As I was writing this I remembered that Aristotle The Geek had recently written somehing about Prabhakaran (the LTTE leader). So I searched for LTTE on his blog and found these two posts. The first reveals that socialism was part of the idealogy of the LTTE. So the civilians who supported the LTTE are not just tribalistic but also socialist. The comments in the second raise another issue – how do collectives relate to individualism and should one recognize them? I will write about that later.


Via Bill Brown at The New Clarion, I came across this piece by David Brooks. The piece begins with

You wouldn’t know it some days, but there are moderates in this country — moderate conservatives, moderate liberals, just plain moderates. We sympathize with a lot of the things that President Obama is trying to do. We like his investments in education and energy innovation. We support health care reform that expands coverage while reducing costs.

Investments with whose money and whose judgement? But those are not questions that would occur to Brooks. He is after all a self confessed collectivist. He does voice some objections to the massive spending that Obama’s budget entails.

The U.S. has never been a society riven by class resentment. Yet the Obama budget is predicated on a class divide… The U.S. has always been a decentralized nation, skeptical of top-down planning. Yet, the current administration concentrates enormous power in Washington… [etc etc]

Note the nature of the objections. None of the objections are based on principles. They are merely appeals to tradition. And yet Brooks writes

We moderates are going to have to assert ourselves. We’re going to have to take a centrist tendency that has been politically feckless and intellectually vapid and turn it into an influential force.

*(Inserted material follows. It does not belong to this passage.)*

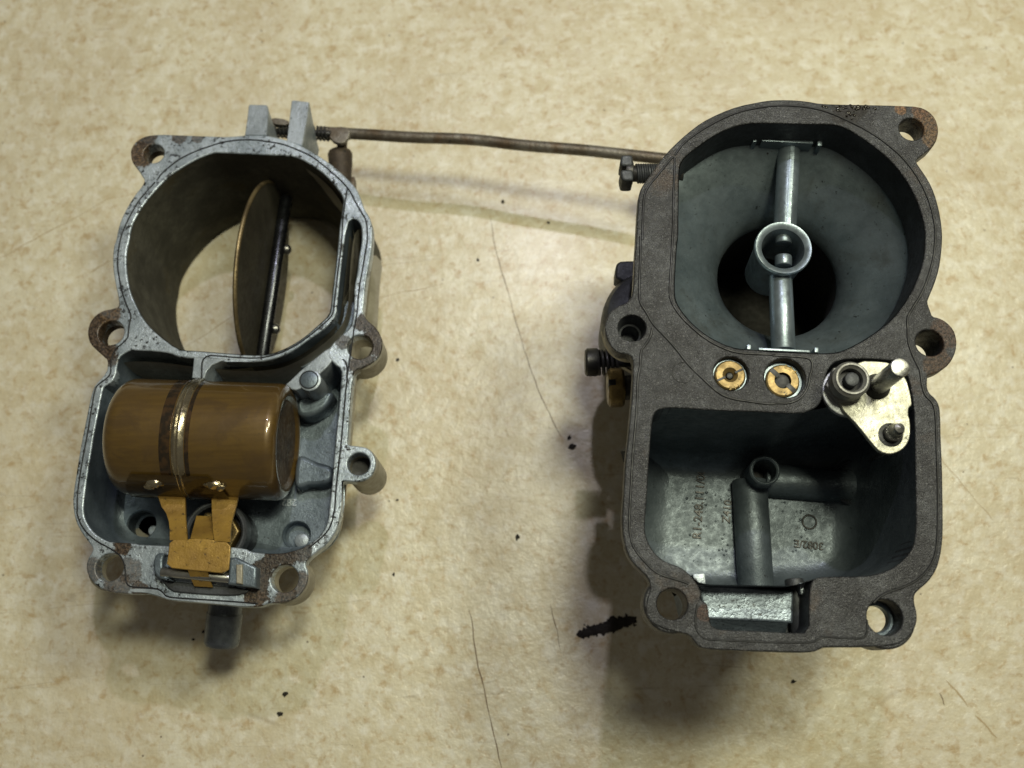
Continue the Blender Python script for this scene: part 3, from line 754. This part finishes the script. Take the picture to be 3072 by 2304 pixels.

The centrist tendency has been “politically feckless” and “intellectually vapid” because that is its essential nature. Moderation in politics is not the same thing as moderation in eating or spending or drinking. Political ideas – all ideas for that matter – are true or false. And once one has sufficient evidence to judge which of the two a particular idea is, moderation is just a euphemism for lack of courage and anti-intellectualism. While it is a virtue to have an active mind that constantly evaluates new evidence, adopting an anti-intellectual stance that treats every issue as perpetually open, regardless of evidence, is not. Moderates like Brooks necessarily have to appeal to tradition if they are to hold any position at all, a tradition set by people who were not moderates. Brooks’ centrist tendency is suffering from too much moderation.